Alex Scharfman, in his directorial debut, doesn’t seem exactly sure what sort of movie he wants to make. “Death of a Unicorn” is a lot of things: it’s a progressive satire, a fable, an adults-only version of a children’s bedtime story, a horror film, a family drama. What it isn’t though, but what it so desperately tries to be, is deep or meaningful.  

The film follows Ridley (Jenna Ortega) and her widowed father Elliot (Paul Rudd) as they spend a weekend at the estate of Elliot’s wealthy boss Odell Leopold (Richard E. Grant). On the way there, the two hit and injure a unicorn foal — after they, understandably, freak out, Elliot puts the creature out of its misery and, with no other option, stuffs it in the back of their SUV. Things are okay for a while, but once everyone learns of the unicorn’s existence, and the Leopold family attempts to use it to their financial advantage, the characters’ fortune takes a turn for the worse. 

I’ll be the first to admit that this is a genuinely original idea, something we need more of in Hollywood. The genre-switch, too, is a promising aspect: it’s around here in the plot, about halfway through the film or so, where that horror aspect is introduced. Because, you see, once the characters are all on the same page about the unicorn foal, and the Leopolds hire a cabal of scientists to perform tests on it, the baby’s parents come into the picture looking for vengeance. This genre-switch could’ve been genuinely striking and innovative. But it never quite lands because, ultimately, the film only ever seems like it’s scared of itself. 

As I’ve said before, “Death of a Unicorn” is several things at once, and it seems the only reason that’s the case is because it refuses to truly be any one thing. It’s a horror film that’s never scary, a comedy that’s rarely funny, a political satire that’s too on-the-nose, a family drama that fails to tug at your heartstrings, a fable that never actually teaches you anything. But perhaps the film’s biggest offense is that it’s never even fun. All of these different genres land flat because I never cared enough about the characters to actively root for them, nor was I ever invested enough in the story to ever be interested enough to care in the first place. What was an interesting concept remains just that: an interesting concept and nothing more. 

I’m reminded of Mark Fisher’s critique of anti-capitalist media in his 2009 book “Capitalist Realism.” Fisher, the late theorist, argues that, today, anti-capitalist ideology is no longer a legitimate threat to the capitalist system but actually tactically used by capitalist forces to reinforce the system. He uses the example of “WALL-E,” a film that is very clearly critical of the effect capitalism has had on the planet. It’s ever so ironic then that the film was distributed by none other than Disney, a corporation that, with its current market cap of $178 billion, signifies the very portrait of capitalist ideology. 

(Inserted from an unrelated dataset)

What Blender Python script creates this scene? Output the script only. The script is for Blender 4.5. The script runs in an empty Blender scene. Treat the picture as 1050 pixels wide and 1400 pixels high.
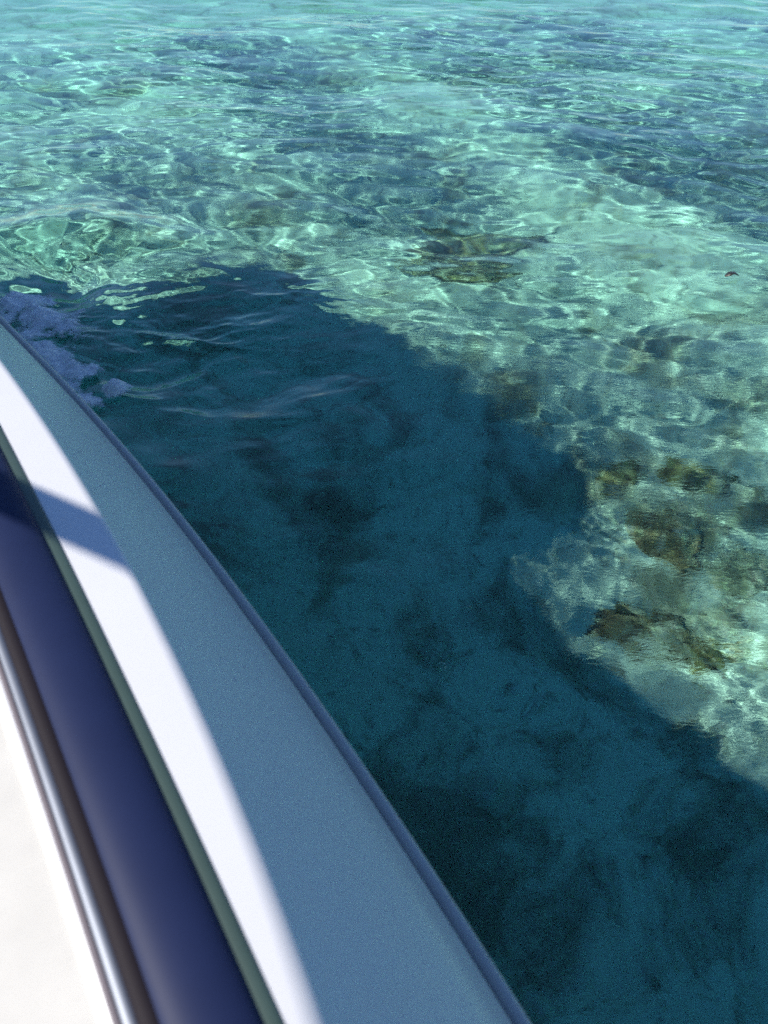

Now, it’d be genuinely disingenuous to compare a film like “Death of a Unicorn” to “WALL-E” or A24 to Walt Disney Studios. But, in a way, this inability to compare these two forces represents my argument: wouldn’t one want the independent picture, posited as an alternative to the big studio fare that’s dished out to us daily, to not feel so much like the very thing it’s supposed to be antithetical to? Scharfman’s film is uninventive, wholly a product of market forces that reduce films down to the bare functioning needed to tell a story — those exact market forces it purports to critique.  

In other words, “Death of a Unicorn” plays it safe, which is precisely the opposite of what one wants from this distributor. Though an original concept that, given the time and care, could’ve been very fascinating and, importantly, very fun, what we’re left with is a muddled and lifeless phantom of what could’ve been.